Die nächste Dimension

Über Leicht- und Schwergewichte in der Biobranche

 

Hitlisten sind in: Rankings von Popsongs, Fußballclubs, Universitäten oder schlicht von Freundinnen weiblicher Teenager. Wer ist die oder der beste? Oder größte? Auch Unternehmen lassen sich nach bestimmten Kriterien in eine Reihenfolge bringen, wie z. B. im täglichen Wort zur Börse vor der Tagesschau. Nur für die Boombranche Biolebensmittel fehlten verlässliche Zahlen, kein Wunder, ist dieser Wirtschaftzweig ja noch relativ jung. Das Branchenblatt BioHandel hat sich nun in seiner Märzausgabe erstmals daran gewagt. So erfahren wir, dass die Molkerei Söbbeke und Rapunzel mit Abstand die größten Biolebensmittelhersteller sind, gefolgt von Davert, Voelkel, Allos, Lebensbaum und NaturataSpielberger. Wir errechnen aber auch, dass der Jahresumsatz des Branchenprimus Söbbeke mit knapp 46 Mio. Euro im Verhältnis zu den fast 1,2 Milliarden Inlandsumsatz von Müllermilch, der drittgrößten deutschen Molkerei, immer noch Kreisliga ist. Selbst am Beispiel des erfolgreichen Bio-Großhändlers Dennree rücken sich die Dimensionen zurecht: um die 300 Mio.
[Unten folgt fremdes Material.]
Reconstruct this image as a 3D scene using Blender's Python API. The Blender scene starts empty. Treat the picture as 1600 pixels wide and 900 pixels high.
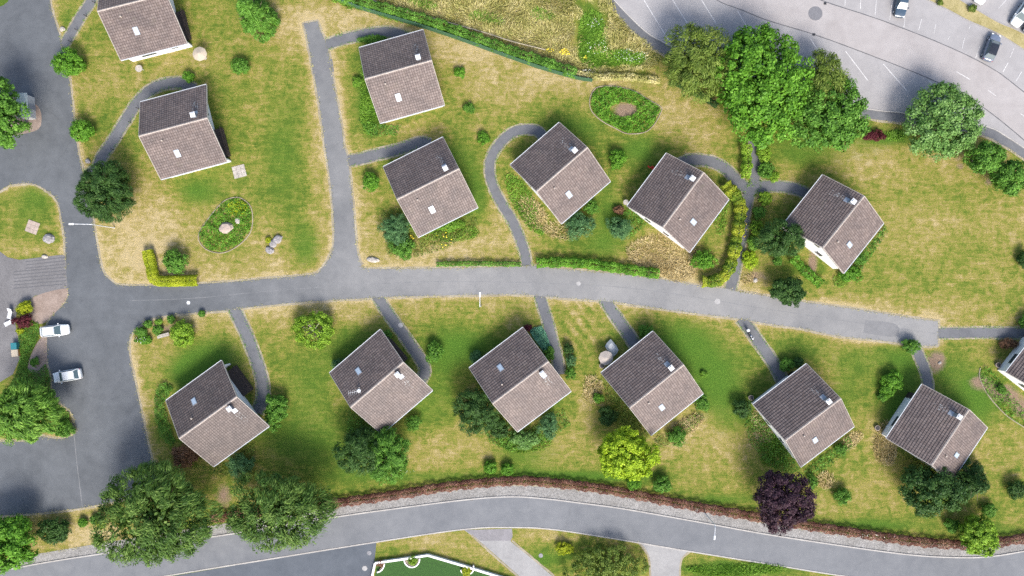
import bpy, math, random
import numpy as np
from mathutils import Vector
from mathutils.geometry import tessellate_polygon

# ------------------------------------------------------------------ camera, sky, sun, exposure
scene = bpy.context.scene
COL = scene.collection
H = 106.667                                   # drone height: 10 photo pixels = 1 m on the ground
cam = bpy.data.cameras.new('drone_camera')
cam.lens = 24; cam.sensor_width = 36; cam.clip_start = 1; cam.clip_end = 5000
co = bpy.data.objects.new('drone_camera', cam); COL.objects.link(co)
co.location = (0, 0, H); co.rotation_euler = (0, 0, 0)
scene.camera = co
SUN_EL = 45.0
SUN_DIR = Vector((0.24, -0.97, 0)).normalized()          # horizontal direction TOWARDS the sun
world = bpy.data.worlds.new('World'); scene.world = world; world.use_nodes = True
wn = world.node_tree.nodes; wl = world.node_tree.links
sky = wn.new('ShaderNodeTexSky'); sky.sky_type = 'NISHITA'; sky.sun_disc = False
sky.sun_elevation = math.radians(SUN_EL)
sky.sun_rotation = math.atan2(SUN_DIR.x, SUN_DIR.y)
sky.dust_density = 3.0; sky.ozone_density = 0.6
wn['Background'].inputs[1].default_value = 0.145
wl.new(sky.outputs[0], wn['Background'].inputs[0])
sun = bpy.data.lights.new('sun', 'SUN'); sun.energy = 2.45; sun.angle = math.radians(22)
sun.color = (1.0, 0.955, 0.89)
so = bpy.data.objects.new('sun', sun); COL.objects.link(so)
e = math.radians(SUN_EL)
sd = Vector((SUN_DIR.x*math.cos(e), SUN_DIR.y*math.cos(e), math.sin(e)))
so.rotation_euler = sd.to_track_quat('Z', 'Y').to_euler(); so.location = (0, 0, 140)
vs = scene.view_settings
vs.view_transform = 'Standard'; vs.look = 'None'; vs.gamma = 1; vs.exposure = 1.29
vs.use_curve_mapping = False
scene.render.engine = 'CYCLES'
scene.cycles.max_bounces = 5
scene.cycles.use_denoising = False

# ------------------------------------------------------------------ helpers
def W(px, py, z=0.0):
    s = (H - z)/H/10.0
    return Vector(((px-800)*s, (450-py)*s, z))

def tag(o, label=None, cat=None, group=None, kind=None):
    if label: o['label'] = label
    if cat: o['category'] = cat
    if group: o['group'] = group
    if kind: o['kind'] = kind
    return o

def empty(name, loc, rz=0.0):
    o = bpy.data.objects.new(name, None); COL.objects.link(o)
    o.empty_display_size = 0.3
    o.location = loc; o.rotation_euler = (0, 0, rz)
    return o

class MB:
    def __init__(s): s.v = []; s.f = []; s.uv = None
    def add(s, vs, fs):
        n = len(s.v); s.v += [tuple(v) for v in vs]; s.f += [tuple(n+i for i in f) for f in fs]
    def box(s, c, d, rz=0.0, taper=1.0):
        cx, cy, cz = c; dx, dy, dz = d[0]/2, d[1]/2, d[2]/2
        ca, sa = math.cos(rz), math.sin(rz); vs = []
        for z, k in ((-dz, 1), (dz, taper)):
            for x, y in ((-dx, -dy), (dx, -dy), (dx, dy), (-dx, dy)):
                x *= k; y *= k
                vs.append((cx+x*ca-y*sa, cy+x*sa+y*ca, cz+z))
        s.add(vs, [(3, 2, 1, 0), (4, 5, 6, 7), (0, 1, 5, 4), (1, 2, 6, 5), (2, 3, 7, 6), (3, 0, 4, 7)])
    def cyl(s, c, r, h, n=12, r2=None):
        r2 = r if r2 is None else r2
        vs = [(c[0]+r*math.cos(2*math.pi*i/n), c[1]+r*math.sin(2*math.pi*i/n), c[2]) for i in range(n)]
        vs += [(c[0]+r2*math.cos(2*math.pi*i/n), c[1]+r2*math.sin(2*math.pi*i/n), c[2]+h) for i in range(n)]
        fs = [(i, (i+1) % n, n+(i+1) % n, n+i) for i in range(n)]
        fs += [tuple(range(n-1, -1, -1)), tuple(range(n, 2*n))]
        s.add(vs, fs)
    def tube(s, pts, rad, n=6):
        pts = [Vector(p) for p in pts]; rings = []
        if not hasattr(rad, '__len__'): rad = [rad]*len(pts)
        for i, p in enumerate(pts):
            t = (pts[min(i+1, len(pts)-1)] - pts[max(i-1, 0)]).normalized()
            a = t.cross(Vector((0, 0, 1)) if abs(t.z) < .9 else Vector((1, 0, 0))).normalized(); b = t.cross(a)
            rings.append([p + (a*math.cos(2*math.pi*k/n) + b*math.sin(2*math.pi*k/n))*rad[i] for k in range(n)])
        vs = [v for r in rings for v in r]; fs = []
        for i in range(len(pts)-1):
            for k in range(n):
                fs.append((i*n+k, i*n+(k+1) % n, (i+1)*n+(k+1) % n, (i+1)*n+k))
        fs += [tuple(range(n-1, -1, -1)), tuple((len(pts)-1)*n+k for k in range(n))]
        s.add(vs, fs)
    def poly(s, pts, z):
        pv = [Vector((p[0], p[1], 0)) for p in pts]
        tri = tessellate_polygon([pv])
        out = []
        for t in tri:
            a, b, c = (pv[i] for i in t)
            out.append(t if (b-a).cross(c-a).z > 0 else (t[0], t[2], t[1]))
        s.add([(p.x, p.y, z) for p in pv], out)
    def prism(s, pts, z0, z1):
        n = len(pts); pv = [Vector((p[0], p[1], 0)) for p in pts]
        area = sum(pv[i].x*pv[(i+1) % n].y - pv[(i+1) % n].x*pv[i].y for i in range(n))
        if area < 0: pv.reverse()
        tri = tessellate_polygon([pv]); out = []
        for t in tri:
            a, b, c = (pv[i] for i in t)
            out.append(t if (b-a).cross(c-a).z > 0 else (t[0], t[2], t[1]))
        fs = [tuple(n+i for i in t) for t in out] + [tuple(reversed(t)) for t in out]
        fs += [(i, (i+1) % n, n+(i+1) % n, n+i) for i in range(n)]
        s.add([(p.x, p.y, z0) for p in pv]+[(p.x, p.y, z1) for p in pv], fs)
    def ribbon(s, pts, w, z, jitter=0.0, rng=None):
        pts = [Vector((p[0], p[1], 0)) for p in pts]; vs = []
        for i, p in enumerate(pts):
            t = (pts[min(i+1, len(pts)-1)] - pts[max(i-1, 0)]).normalized()
            nn = Vector((-t.y, t.x, 0)); ww = w[i] if hasattr(w, '__len__') else w
            j1 = j2 = 0
            if jitter: j1 = rng.uniform(-jitter, jitter); j2 = rng.uniform(-jitter, jitter)
            a = p + nn*(ww/2+j1); b = p - nn*(ww/2+j2)
            vs += [(a.x, a.y, z), (b.x, b.y, z)]
        s.add(vs, [(2*i, 2*i+1, 2*i+3, 2*i+2) for i in range(len(pts)-1)])
    def wall(s, pts, w, z0, z1):
        pts = [Vector((p[0], p[1], 0)) for p in pts]; vs = []; n = len(pts)
        for i, p in enumerate(pts):
            t = (pts[min(i+1, n-1)] - pts[max(i-1, 0)]).normalized()
            nn = Vector((-t.y, t.x, 0))
            a = p + nn*w/2; b = p - nn*w/2
            vs += [(a.x, a.y, z0), (b.x, b.y, z0), (b.x, b.y, z1), (a.x, a.y, z1)]
        fs = []
        for i in range(n-1):
            o = 4*i; q = o+4
            fs += [(o+3, o+2, q+2, q+3), (o, q, q+1, o+1), (o+1, q+1, q+2, o+2), (o, o+3, q+3, q)]
        fs += [(0, 1, 2, 3), (4*n-1, 4*n-2, 4*n-3, 4*n-4)]
        s.add(vs, fs)
    def build(s, name, mat, parent=None, smooth=False):
        me = bpy.data.meshes.new(name); me.from_pydata(s.v, [], s.f); me.update()
        if mat: me.materials.append(mat)
        if smooth: me.polygons.foreach_set('use_smooth', [True]*len(me.polygons))
        o = bpy.data.objects.new(name, me); COL.objects.link(o)
        if parent: o.parent = parent
        return o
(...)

Euro Umsatz, Rang 28. Der größte Lebensmittelhändler Deutschlands, Edeka, macht hundert mal mehr. Auch Alnatura setzt gerade mal knapp 100 Mio. um. Ungefähr das ist auch die Größenordnung der Marke Demeter. Die umsatzstärkste Bio-Marke ist übrigens Bioland. Noch. Denn die größte Gruppe der Biobauern ist die ohne Verband.

 

Man sollte vielleicht dazu sagen, dass der Biomarkt in Deutschland, auch wenn er der drittgrößte weltweit nach den USA und Japan ist, hierzulande nur 3% des Gesamtumsatzes an Lebensmitteln ausmacht. Aber beim Wachstum ist die kleine Biobranche unübertroffen, meldet drei Jahre schon zweistellige Umsatzzuwächse in Folge. Deshalb möchten sich auch die Großen mit Bio profilieren. Oder Kapital geben, wie die Lidl- Eigner der mehr als hundert mal kleineren Biosupermarktkette von Basic. Die Profilierung mit Bio gelingt den Discountern zur Zeit am besten: von null Bio zu der Einkaufsstätte mit dem größten Bioumsatz: Fast zwei Fünftel aller Bioprodukte werden hier gekauft, nur ein Viertel im Naturkostfachhandel, je ca. 11% im Supermarkt oder beim Biobauern.

 

Aber auch die Bioszene schläft nicht, bietet Service und mehr Kompetenz, vergrößert die Einkaufsfläche. War vor gut 20 Jahren, in der Zeit der Food-Koops und Hinterhofmüsli-Dealer ein wohnzimmergroßer Biosupermarkt ein prinzipieller Aufreger, so lockt heute z.B. der größte, LPG im Berliner Stattteil Prenzlauer Berg, mit 1600 Quadratmetern auf zwei Etagen inklusive Rolltreppe und Tiefgarage zum Bio-Einkauf.

 

Nicht nur die Größe als solche ist ein Erfolg, sie macht auch Manches erst möglich: Aldi könnte kein Bio verkaufen, wenn das Unternehmen noch wie einst Dennree mit ein paar LKWs über´s Land fahren müsste, um die Ware zu sammeln. Mehr Bio-Bauern, mehr Angebot, weniger Erfassungskosten. 100% Bioproduktion war z.B. für Söbbeke daher erst seit 2003 möglich. Das braucht Geduld für die Marktentwicklung. Und die haben die ganz Großen selten, wie Danone, die auch mal einsteigen wollten. Lidl kauft seine Biomilch in Dänemark. Das Tempo des Wachstums birgt auch Gefahren, wie der Durchmarsch der Discounter zeigt: mehr als jede zweite Biomöhre wird bei Aldi verkauft – wo das hinführt zeigt der aktuelle Milchpreisstreit: Aldi hat Ende April kurzerhand und ohne Absprache den Preis für seine Lieferanten um zehn Cent gesenkt.

 

Das Wachstum verändert die Gewichte am Markt. Und die „alte“ Ökobranche muss sich neu aufstellen. Zusammenschlüsse auf vielen Ebenen sind dringend nötig, nicht nur gegen Konkurrenten, sondern vor allem wegen neuer Dimensionen.